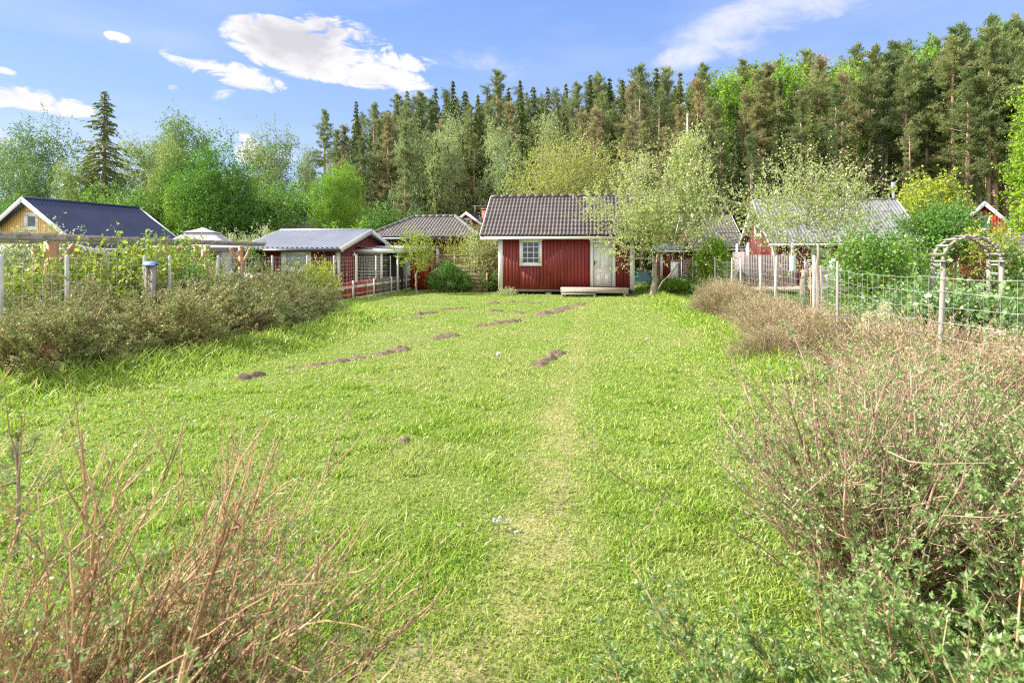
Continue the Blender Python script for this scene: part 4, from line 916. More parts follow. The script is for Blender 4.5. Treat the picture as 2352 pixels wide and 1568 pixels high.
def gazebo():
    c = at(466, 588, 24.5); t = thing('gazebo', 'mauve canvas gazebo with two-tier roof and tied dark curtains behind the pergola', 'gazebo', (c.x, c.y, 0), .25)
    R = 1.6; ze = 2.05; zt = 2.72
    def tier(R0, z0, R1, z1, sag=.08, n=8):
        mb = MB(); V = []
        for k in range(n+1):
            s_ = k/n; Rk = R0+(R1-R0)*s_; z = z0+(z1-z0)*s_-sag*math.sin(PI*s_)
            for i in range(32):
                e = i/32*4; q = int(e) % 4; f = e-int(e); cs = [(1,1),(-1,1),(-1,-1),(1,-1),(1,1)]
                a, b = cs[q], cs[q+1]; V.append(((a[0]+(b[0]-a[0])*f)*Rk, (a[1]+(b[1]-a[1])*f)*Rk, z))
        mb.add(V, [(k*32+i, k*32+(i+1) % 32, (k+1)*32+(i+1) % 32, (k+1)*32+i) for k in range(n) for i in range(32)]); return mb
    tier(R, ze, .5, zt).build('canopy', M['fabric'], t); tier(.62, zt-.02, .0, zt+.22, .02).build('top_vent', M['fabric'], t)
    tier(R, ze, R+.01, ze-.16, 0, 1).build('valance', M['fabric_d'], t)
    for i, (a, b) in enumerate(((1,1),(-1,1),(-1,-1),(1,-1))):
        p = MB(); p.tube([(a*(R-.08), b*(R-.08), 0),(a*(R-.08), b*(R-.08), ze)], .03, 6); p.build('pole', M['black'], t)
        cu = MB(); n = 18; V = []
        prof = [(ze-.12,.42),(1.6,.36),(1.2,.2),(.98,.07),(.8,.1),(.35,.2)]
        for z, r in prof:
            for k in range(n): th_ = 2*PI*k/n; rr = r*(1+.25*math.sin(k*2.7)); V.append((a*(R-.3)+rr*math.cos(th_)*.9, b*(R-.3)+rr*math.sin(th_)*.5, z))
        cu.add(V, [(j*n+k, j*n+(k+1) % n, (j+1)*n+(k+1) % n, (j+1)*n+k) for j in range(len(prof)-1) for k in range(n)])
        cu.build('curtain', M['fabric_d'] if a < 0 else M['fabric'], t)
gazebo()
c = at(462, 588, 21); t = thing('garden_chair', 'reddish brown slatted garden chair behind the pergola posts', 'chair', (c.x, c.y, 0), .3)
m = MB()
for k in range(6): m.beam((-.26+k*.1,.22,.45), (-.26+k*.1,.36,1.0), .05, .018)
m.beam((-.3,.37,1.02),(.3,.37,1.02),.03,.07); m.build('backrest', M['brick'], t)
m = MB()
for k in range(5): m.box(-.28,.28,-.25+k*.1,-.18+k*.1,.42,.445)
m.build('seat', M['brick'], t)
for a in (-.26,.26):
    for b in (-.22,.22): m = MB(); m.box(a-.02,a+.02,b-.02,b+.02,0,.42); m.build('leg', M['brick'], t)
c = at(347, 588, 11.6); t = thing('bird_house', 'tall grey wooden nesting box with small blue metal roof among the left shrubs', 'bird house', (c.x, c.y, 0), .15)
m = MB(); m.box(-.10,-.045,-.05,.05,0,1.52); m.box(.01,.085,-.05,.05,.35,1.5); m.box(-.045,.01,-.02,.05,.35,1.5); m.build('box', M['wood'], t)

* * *

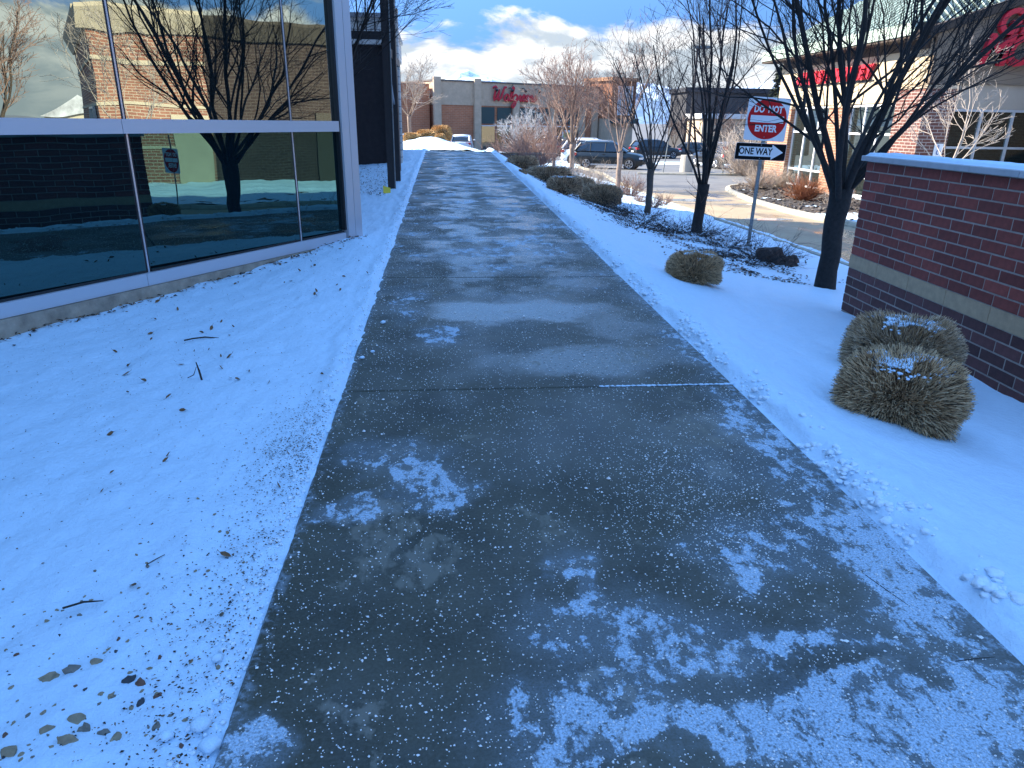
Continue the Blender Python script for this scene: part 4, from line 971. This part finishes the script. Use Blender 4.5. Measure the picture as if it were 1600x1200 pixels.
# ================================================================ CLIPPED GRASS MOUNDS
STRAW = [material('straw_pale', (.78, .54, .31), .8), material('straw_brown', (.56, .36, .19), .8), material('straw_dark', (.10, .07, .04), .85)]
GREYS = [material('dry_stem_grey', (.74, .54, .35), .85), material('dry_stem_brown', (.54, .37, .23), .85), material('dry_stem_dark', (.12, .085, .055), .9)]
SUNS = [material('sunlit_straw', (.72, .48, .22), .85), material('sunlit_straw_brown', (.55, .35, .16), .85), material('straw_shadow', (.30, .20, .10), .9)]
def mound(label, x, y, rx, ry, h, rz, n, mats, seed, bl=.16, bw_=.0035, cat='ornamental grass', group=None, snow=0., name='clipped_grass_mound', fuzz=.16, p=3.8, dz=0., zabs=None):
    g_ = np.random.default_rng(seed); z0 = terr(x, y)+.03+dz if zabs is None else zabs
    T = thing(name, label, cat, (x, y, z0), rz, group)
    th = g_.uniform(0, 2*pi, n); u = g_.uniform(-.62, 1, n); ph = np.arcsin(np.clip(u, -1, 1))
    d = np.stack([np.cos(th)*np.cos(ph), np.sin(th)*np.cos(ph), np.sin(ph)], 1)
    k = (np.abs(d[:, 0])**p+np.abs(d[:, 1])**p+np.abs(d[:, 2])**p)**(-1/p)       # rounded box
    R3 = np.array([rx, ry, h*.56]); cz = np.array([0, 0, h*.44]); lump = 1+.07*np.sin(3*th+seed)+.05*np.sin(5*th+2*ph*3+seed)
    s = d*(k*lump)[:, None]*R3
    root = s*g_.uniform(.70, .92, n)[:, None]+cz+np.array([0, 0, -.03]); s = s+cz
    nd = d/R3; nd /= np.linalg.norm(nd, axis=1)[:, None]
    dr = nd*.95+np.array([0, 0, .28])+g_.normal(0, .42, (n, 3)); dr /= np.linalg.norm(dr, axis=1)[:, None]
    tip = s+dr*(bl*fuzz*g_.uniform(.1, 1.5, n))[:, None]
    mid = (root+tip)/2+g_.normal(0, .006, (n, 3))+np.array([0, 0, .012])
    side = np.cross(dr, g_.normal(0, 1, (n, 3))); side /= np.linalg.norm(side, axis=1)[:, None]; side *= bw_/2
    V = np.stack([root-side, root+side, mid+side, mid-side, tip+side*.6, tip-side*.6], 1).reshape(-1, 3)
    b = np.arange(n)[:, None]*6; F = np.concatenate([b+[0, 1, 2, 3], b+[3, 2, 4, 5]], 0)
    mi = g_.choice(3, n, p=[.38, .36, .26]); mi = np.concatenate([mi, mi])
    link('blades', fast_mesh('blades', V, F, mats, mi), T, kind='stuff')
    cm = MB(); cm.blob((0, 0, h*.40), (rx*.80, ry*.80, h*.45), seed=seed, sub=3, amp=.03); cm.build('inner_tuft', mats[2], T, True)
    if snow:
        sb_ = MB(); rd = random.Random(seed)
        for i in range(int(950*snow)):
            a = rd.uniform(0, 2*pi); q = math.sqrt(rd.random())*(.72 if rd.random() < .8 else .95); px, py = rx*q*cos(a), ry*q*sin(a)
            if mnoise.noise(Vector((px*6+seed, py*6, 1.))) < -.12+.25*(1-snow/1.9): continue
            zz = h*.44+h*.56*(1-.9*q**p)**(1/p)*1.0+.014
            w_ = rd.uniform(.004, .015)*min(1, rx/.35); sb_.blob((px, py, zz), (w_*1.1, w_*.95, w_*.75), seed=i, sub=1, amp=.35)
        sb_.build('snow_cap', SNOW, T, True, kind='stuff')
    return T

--

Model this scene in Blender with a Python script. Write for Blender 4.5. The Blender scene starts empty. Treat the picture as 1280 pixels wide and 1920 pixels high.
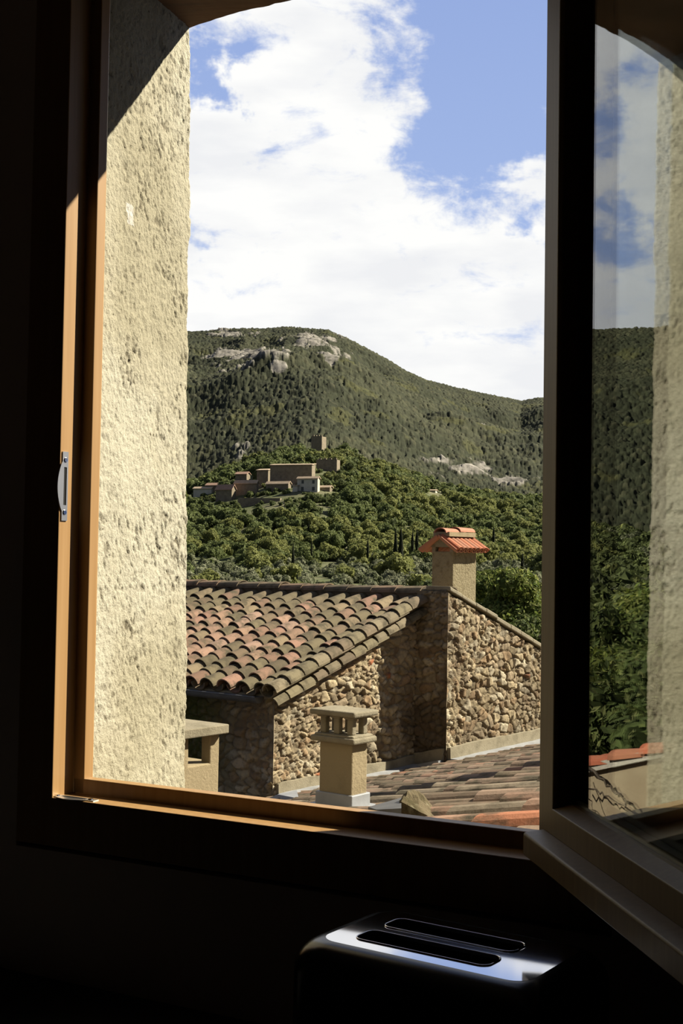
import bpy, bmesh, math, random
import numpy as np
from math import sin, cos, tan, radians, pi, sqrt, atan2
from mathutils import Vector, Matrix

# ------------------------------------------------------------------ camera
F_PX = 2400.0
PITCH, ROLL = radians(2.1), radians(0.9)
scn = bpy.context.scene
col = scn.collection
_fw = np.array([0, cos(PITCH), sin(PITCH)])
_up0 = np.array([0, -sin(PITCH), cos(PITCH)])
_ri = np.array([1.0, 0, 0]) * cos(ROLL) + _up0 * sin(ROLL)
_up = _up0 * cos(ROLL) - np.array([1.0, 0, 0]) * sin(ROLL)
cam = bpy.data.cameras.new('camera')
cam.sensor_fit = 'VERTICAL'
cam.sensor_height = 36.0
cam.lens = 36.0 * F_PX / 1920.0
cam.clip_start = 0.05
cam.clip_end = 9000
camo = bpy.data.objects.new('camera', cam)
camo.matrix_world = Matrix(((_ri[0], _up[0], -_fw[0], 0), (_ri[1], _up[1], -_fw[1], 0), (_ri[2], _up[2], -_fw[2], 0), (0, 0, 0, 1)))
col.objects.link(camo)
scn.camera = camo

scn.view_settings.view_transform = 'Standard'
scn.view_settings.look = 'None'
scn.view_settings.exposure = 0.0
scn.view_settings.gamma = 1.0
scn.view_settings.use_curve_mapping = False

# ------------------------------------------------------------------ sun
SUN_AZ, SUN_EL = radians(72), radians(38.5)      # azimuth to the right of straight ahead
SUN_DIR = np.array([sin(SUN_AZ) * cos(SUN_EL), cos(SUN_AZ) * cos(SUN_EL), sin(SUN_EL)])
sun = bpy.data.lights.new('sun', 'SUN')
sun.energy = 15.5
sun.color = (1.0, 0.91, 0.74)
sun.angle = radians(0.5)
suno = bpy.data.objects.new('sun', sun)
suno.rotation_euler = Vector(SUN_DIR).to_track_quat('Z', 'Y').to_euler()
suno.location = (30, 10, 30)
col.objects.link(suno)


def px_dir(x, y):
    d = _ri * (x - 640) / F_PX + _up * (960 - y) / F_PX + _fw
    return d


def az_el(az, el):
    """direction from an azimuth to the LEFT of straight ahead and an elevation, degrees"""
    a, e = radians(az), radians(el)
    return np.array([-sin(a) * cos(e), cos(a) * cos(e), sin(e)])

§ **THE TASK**
Emit only the lines from the one containing "were 1600x1200 pixels." through the one containing "(.12, .085, .055), .9)]", copied exactly.

§ **RESULT BELOW**
Continue the Blender Python script for this scene: part 4, from line 971. This part finishes the script. Use Blender 4.5. Measure the picture as if it were 1600x1200 pixels.
# ================================================================ CLIPPED GRASS MOUNDS
STRAW = [material('straw_pale', (.78, .54, .31), .8), material('straw_brown', (.56, .36, .19), .8), material('straw_dark', (.10, .07, .04), .85)]
GREYS = [material('dry_stem_grey', (.74, .54, .35), .85), material('dry_stem_brown', (.54, .37, .23), .85), material('dry_stem_dark', (.12, .085, .055), .9)]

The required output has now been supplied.